The king of this growing tribe is Tim Ferris, whose “4-Hour Workweek” is still the definitive manual for working less and seeing the world more. And while Tim has gone on to build an empire and worked hard to do so in the process, I’m wondering if the glorification of location independence is sacrificing depth on the altar of cheap thrills.

It’s time to make the case for location dependence.

Fly away with me

For the better part of the last decade, I felt most at peace high in the sky, locked away in an aluminum tube (you may know it as an airplane) cruising at 30,000 ft. on my way to give a speech. I worked from the skies, SkyClubs, hotel rooms, coffee shops, and rental cars. I could do my work (speaking) from anywhere.

I wore this like a badge of honor. Scroll back through my social media feeds a few years and you’ll see smug captions that accompany plane wing shots or show me on sandy shores after entertaining a crowd for an hour on a stage.

But the truth? I was lonely (I didn’t have the self-awareness or emotional ability to recognize this at the time). My quest for attention turned into a quest for frequent flier miles and the dopamine hit that came with their accumulation meant that I could very proudly claim to be location independent.

Look at me! I’ve made it! I can work from anywhere!

If you can work from anywhere, be careful. You’ll soon wind up belonging to nowhere.

Opportunity calls when you stay put

You think opportunity is knocking and asking you to flit away for a season? To do yoga in India in between client emails? You think that now is the time to backpack across the Andes while you drop ship nutritional supplements? While these may indeed be the deepest longings of your heart, make sure that the knocking you hear isn’t something closer to home. Just because the sound of opportunity is faint doesn’t mean it’s because the knocking is coming from a thousand miles away. (Click to tweet.)

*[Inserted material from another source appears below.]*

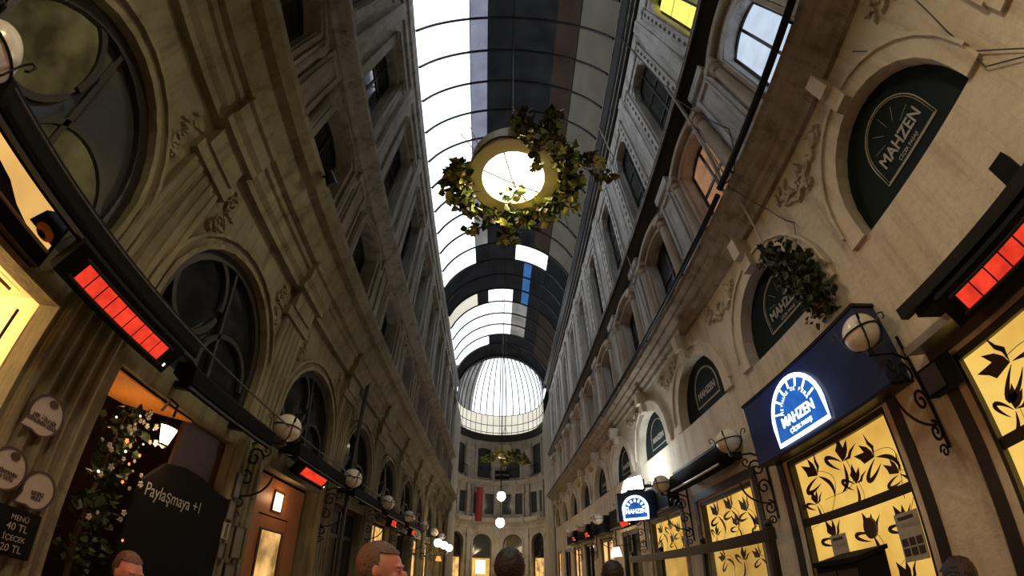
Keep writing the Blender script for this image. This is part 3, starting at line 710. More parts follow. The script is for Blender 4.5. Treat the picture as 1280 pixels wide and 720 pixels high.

While amid the busiest speaking and travel season of my life, Batch began to grow. What was meant to be a part-time hobby for me and two friends suddenly had the chance to blossom into a legacy company. But to achieve this, I couldn’t manage it from the road. I couldn’t serve as an example of dedication to colleagues and employees if my head was in the clouds and my feet weren’t firmly planted on the ground, packing boxes or going on sales calls when needed.

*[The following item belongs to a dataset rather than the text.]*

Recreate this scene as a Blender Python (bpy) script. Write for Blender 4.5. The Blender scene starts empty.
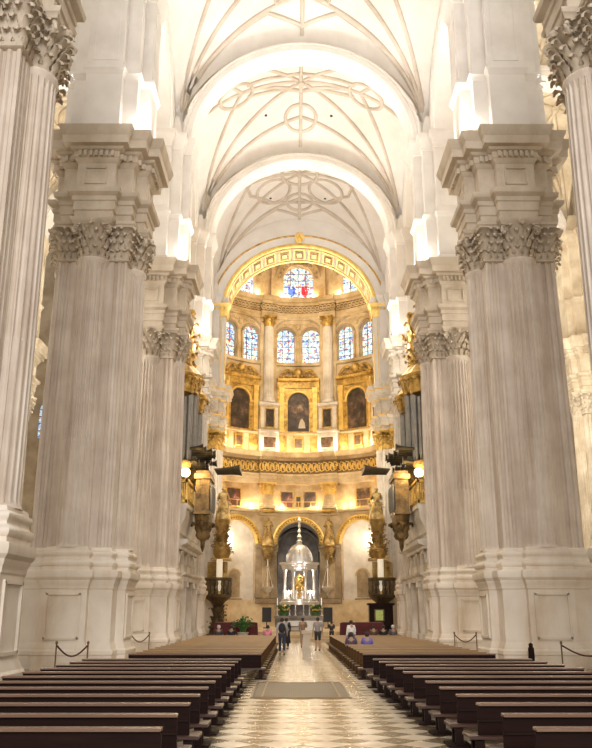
# lamp and added fill strengths
EN = dict(cornice=210, cross=170, attic=45, aisle_up=1500, aisle=2400, tribune=160, pier_fill=450, balc=130, gall=200, top=190, niche=130, rot=3600, rotlow=1300, tab=350, tabin=70, chapel=420, west=38500, nave=350, world=.3, exposure=0.0)
import bpy, bmesh, math, random
from mathutils import Vector, Matrix
random.seed(7)
PI = math.pi
D2R = PI / 180
COL = bpy.context.scene.collection
K = 0.85                      # plan units -> metres (applied once at the end)
SC = bpy.context.scene

# ------------------------------------------------------------------ materials
def new_mat(name):
    m = bpy.data.materials.new(name); m.use_nodes = True
    nt = m.node_tree
    return m, nt, nt.nodes['Principled BSDF']

def sock(n, *names):
    for k in names:
        if k in n.inputs: return n.inputs[k]

def coords(nt, scale=(1, 1, 1), rot=(0, 0, 0), kind='Object'):
    tc = nt.nodes.new('ShaderNodeTexCoord'); mp = nt.nodes.new('ShaderNodeMapping')
    mp.inputs['Scale'].default_value = scale; mp.inputs['Rotation'].default_value = rot
    nt.links.new(tc.outputs[kind], mp.inputs['Vector'])
    return mp.outputs['Vector']

def noise(nt, vec, scale, detail=4, rough=.6):
    n = nt.nodes.new('ShaderNodeTexNoise'); n.inputs['Scale'].default_value = scale
    n.inputs['Detail'].default_value = detail; n.inputs['Roughness'].default_value = rough
    nt.links.new(vec, n.inputs['Vector']); return n.outputs['Fac']

def ramp(nt, fac, stops, interp='LINEAR'):
    r = nt.nodes.new('ShaderNodeValToRGB'); r.color_ramp.interpolation = interp
    el = r.color_ramp.elements
    while len(el) < len(stops): el.new(.5)
    for e, (p, c) in zip(el, stops):
        e.position = p; e.color = (*c, 1)
    nt.links.new(fac, r.inputs['Fac']); return r.outputs['Color']

def mixc(nt, fac, a, b, mode='MIX'):
    m = nt.nodes.new('ShaderNodeMix'); m.data_type = 'RGBA'; m.blend_type = mode
    if isinstance(fac, (int, float)): m.inputs[0].default_value = fac
    else: nt.links.new(fac, m.inputs[0])
    for i, v in ((6, a), (7, b)):
        if isinstance(v, tuple): m.inputs[i].default_value = (*v, 1)
        else: nt.links.new(v, m.inputs[i])
    return m.outputs[2]

def bump(nt, b, h, strength=.3, dist=.05):
    n = nt.nodes.new('ShaderNodeBump'); n.inputs['Strength'].default_value = strength
    n.inputs['Distance'].default_value = dist
    nt.links.new(h, n.inputs['Height']); nt.links.new(n.outputs['Normal'], b.inputs['Normal'])

def stone(name, ca, cb, cc, sxy=1.2, sz=.12, rough=.75, bs=.15, kind='Object', streak=.6):
    m, nt, b = new_mat(name)
    v = coords(nt, (sxy, sxy, sz), kind=kind)
    n1 = noise(nt, v, 1.0, 6, .65)
    c1 = ramp(nt, n1, [(.34, ca), (.5, cb), (.68, cc)])
    v2 = coords(nt, (1, 1, 1), kind=kind)
    n2 = noise(nt, v2, .55, 5, .6)
    c2 = ramp(nt, n2, [(.35, tuple(x * .84 for x in ca)), (.62, (1, 1, 1))])
    c = mixc(nt, streak, c1, mixc(nt, 1.0, c1, c2, 'MULTIPLY'))
    nt.links.new(c, b.inputs['Base Color']); b.inputs['Roughness'].default_value = rough
    sock(b, 'Specular IOR Level').default_value = .25
    n3 = noise(nt, v2, 9, 3); bump(nt, b, n3, bs, .02)
    return m

def plain(name, col, rough=.6, metal=0., var=.12, scale=3., bs=.0, spec=.5, emis=None, es=0):
    m, nt, b = new_mat(name)
    v = coords(nt)
    n = noise(nt, v, scale, 4)
    c = ramp(nt, n, [(.3, tuple(max(0, x * (1 - var)) for x in col)), (.7, tuple(min(1, x * (1 + var)) for x in col))])
    nt.links.new(c, b.inputs['Base Color'])
    b.inputs['Roughness'].default_value = rough; b.inputs['Metallic'].default_value = metal
    sock(b, 'Specular IOR Level').default_value = spec
    if bs: bump(nt, b, n, bs, .05)
    if emis:
        b.inputs['Emission Color'].default_value = (*emis, 1); b.inputs['Emission Strength'].default_value = es
    return m

M = {}
M['pier'] = stone('pier_stone', (.55, .455, .375), (.71, .63, .55), (.80, .735, .665), 1.8, .10, streak=.35)
M['ped'] = stone('pedestal_stone', (.72, .62, .50), (.82, .75, .66), (.86, .80, .72), .9, .3, streak=.3)
M['entab'] = stone('entablature_stone', (.54, .46, .36), (.64, .56, .46), (.71, .64, .54), .9, .5, streak=.35)
M['capital'] = stone('capital_stone', (.50, .42, .33), (.60, .52, .42), (.68, .60, .50), 1.2, 1.0, streak=.3)
M['vault'] = stone('vault_plaster', (.79, .75, .71), (.83, .80, .76), (.86, .83, .80), .25, .25, .85, .05, streak=.25)
M['attic'] = stone('attic_plaster', (.70, .66, .61), (.77, .73, .69), (.80, .77, .73), .25, .25, .85, .05, streak=.25)
M['rib'] = stone('rib_plaster', (.58, .51, .43), (.66, .59, .51), (.72, .66, .58), .5, .5, .85, .05, streak=.3)
M['aisle'] = stone('aisle_stone', (.62, .53, .40), (.74, .66, .53), (.80, .73, .61), .4, .4, .85, .08)
M['apse'] = stone('apse_stone', (.58, .44, .25), (.74, .60, .39), (.80, .69, .49), .5, .4, .7, .1)
M['apse_dark'] = stone('apse_brown_stone', (.38, .29, .18), (.50, .40, .27), (.60, .50, .36), .5, .4, .7, .1)
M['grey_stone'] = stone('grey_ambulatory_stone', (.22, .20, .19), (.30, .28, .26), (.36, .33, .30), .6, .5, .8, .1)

def gold_mat(name, ca, cb, metal, rough):
    m, nt, b = new_mat(name)
    v = coords(nt)
    n = noise(nt, v, 1.6, 6, .7)
    c = ramp(nt, n, [(.36, ca), (.62, cb)])
    nt.links.new(c, b.inputs['Base Color']); b.inputs['Metallic'].default_value = metal
    b.inputs['Roughness'].default_value = rough
    n2 = noise(nt, v, 6, 4); bump(nt, b, n2, .5, .08)
    return m
M['gold'] = gold_mat('gilding', (.30, .17, .035), (.78, .52, .15), .55, .38)
M['gold_bright'] = gold_mat('bright_gilding', (.74, .48, .12), (.95, .68, .22), .5, .34)
M['gold_dark'] = gold_mat('tarnished_gilding', (.22, .13, .04), (.52, .35, .12), .55, .42)
M['umber'] = plain('umber_ground', (.20, .12, .045), .6, 0, .3)
M['organ_case'] = gold_mat('dark_gilded_oak', (.07, .045, .02), (.30, .19, .07), .4, .5)
M['bronze'] = gold_mat('dark_bronze', (.05, .035, .02), (.17, .12, .06), .6, .45)
M['silver'] = plain('silver', (.80, .78, .75), .28, .75, .08, 4, .1)
M['silver_grey'] = plain('silver_dome_metal', (.52, .50, .49), .4, .6, .15, 3, .1)
M['pipe'] = plain('organ_pipe_metal', (.26, .25, .23), .45, .5, .2, 2)
M['pipe_dark'] = plain('dark_trumpet_metal', (.10, .085, .06), .4, .6, .3, 2)
M['white_marble'] = stone('white_marble', (.70, .64, .56), (.80, .75, .68), (.84, .80, .74), .6, .5, .5, .05)
M['black'] = plain('black_cloth', (.012, .012, .014), .6, 0, .3)
M['velvet'] = plain('dark_red_velvet', (.09, .012, .015), .8, 0, .3)
M['cloth'] = plain('white_cloth', (.78, .76, .72), .9, 0, .06)
M['leaf'] = plain('green_leaves', (.05, .14, .03), .6, 0, .5)
M['terracotta'] = plain('pale_pot', (.45, .40, .33), .7)
M['rope'] = plain('dark_red_rope', (.10, .025, .02), .8)
M['brass'] = plain('dark_brass', (.16, .10, .05), .35, .7, .2)
M['stand'] = plain('beige_stand', (.50, .42, .32), .6, 0, .12)
M['green_lit'] = plain('green_lit_panel', (.30, .36, .10), .5, 0, .3, 6, emis=(.55, .6, .15), es=.25)
M['lamp_glow'] = plain('lit_lamp_glass', (1, .8, .45), .4, emis=(1, .72, .3), es=14)
M['candle'] = plain('white_wax', (.86, .82, .74), .5, emis=(1, .86, .6), es=.35)
M['niche_glow'] = plain('niche_glow_pane', (1, .95, .85), .5, emis=(1, .86, .62), es=3.0)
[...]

As we began to raise money to create something big, one investor turned us down saying, “Your scale doesn’t depend on technology. It depends on people. You have a physical company - humans are needed to put items in boxes and service customers. We’re looking for companies that don’t need people."

I have never been happier to receive a rejection from an investor. I’m glad I run a company that needs people.

Location independence has its distractions; location dependence has its relationships.

Travel, but know why

By all means, travel. Get a ticket. See the world. Create experiences for yourself. Take in views. Make memories. Try new food. Smile at strangers.

But know why you’re doing all this. If you’re escaping a reality you don’t want, then work to create one you do. Don’t assume that unplugging from true community will offer you the chance to find yourself. I think we find ourselves the minute we begin to share who we are with others (this is a lesson I didn’t learn until recently). That’s tough to do when all we can manage is to tweet what the sunset looks like in Sydney tonight.

So, go. But make sure you know where you can come back to. Yes - you want to go places that take your breath away for a moment. But you also need a place to catch your breath for a lifetime. You need a people and a place that is yours, that can breathe with and for you when needed. You need to depend on a location.

This artwork hangs in my home. Just last week my daughter asked what it meant. I tried my best to explain: “It means that whenever we’re together, we can feel like we’re home. Home is a safe place - a place where you always belong, where you can be yourself, and where people love you. And it doesn’t matter what a house looks like or how big it is. What really matters is that I love you, that you love me, and that if can remember that, we can feel safe and that we are where we need to be."

Ron Swanson knows

My main man Ron Swanson (of Parks and Rec fame) knows all about staying put for the sake of belonging. He drops some wisdom on Leslie Knope about a guy she’s dating, but with whom she can’t quite connect.

Swanson nails it thusly: "He’s a tourist. He vacations in people’s lives, takes pictures, puts them in his scrapbook, and moves on. All he’s interested in are stories. Basically, he’s selfish. And you’re not. That’s why you don’t like him."

Tourist is a temporary designation. Community is a permanent one. The former you get by going; the latter you get by staying. (Click to tweet.)

How to be location dependent

If you, too, want to experience the deep meaning of belonging, you can. It’s easy. Pick any of the following and dive in. Soon, you’ll realize that your life and work depend on a place and you’ll never be happier:

  • Fall in love
  • Become friends with your neighbors
  • Join a nonprofit board
  • Adopt a pet
  • Start a company
  • Get involved at your church
  • Have children
  • Run for office
  • Create a life you don’t need to run away from

Then, go live into this Walt Whitman quote, now and evermore:

This is what you shall do: Love the earth and sun and the animals, despise riches, give alms to every one that asks, stand up for the stupid and crazy, devote your income and labor to others, hate tyrants, argue not concerning God, have patience and indulgence toward the people, take off your hat to nothing known or unknown or to any man or number of men, go freely with powerful uneducated persons and with the young and with the mothers of families, read these leaves in the open air every season of every year of your life, re-examine all you have been told at school or church or in any book, dismiss whatever insults your own soul, and your very flesh shall be a great poem and have the richest fluency not only in its words but in the silent lines of its lips and face and between the lashes of your eyes and in every motion and joint of your body.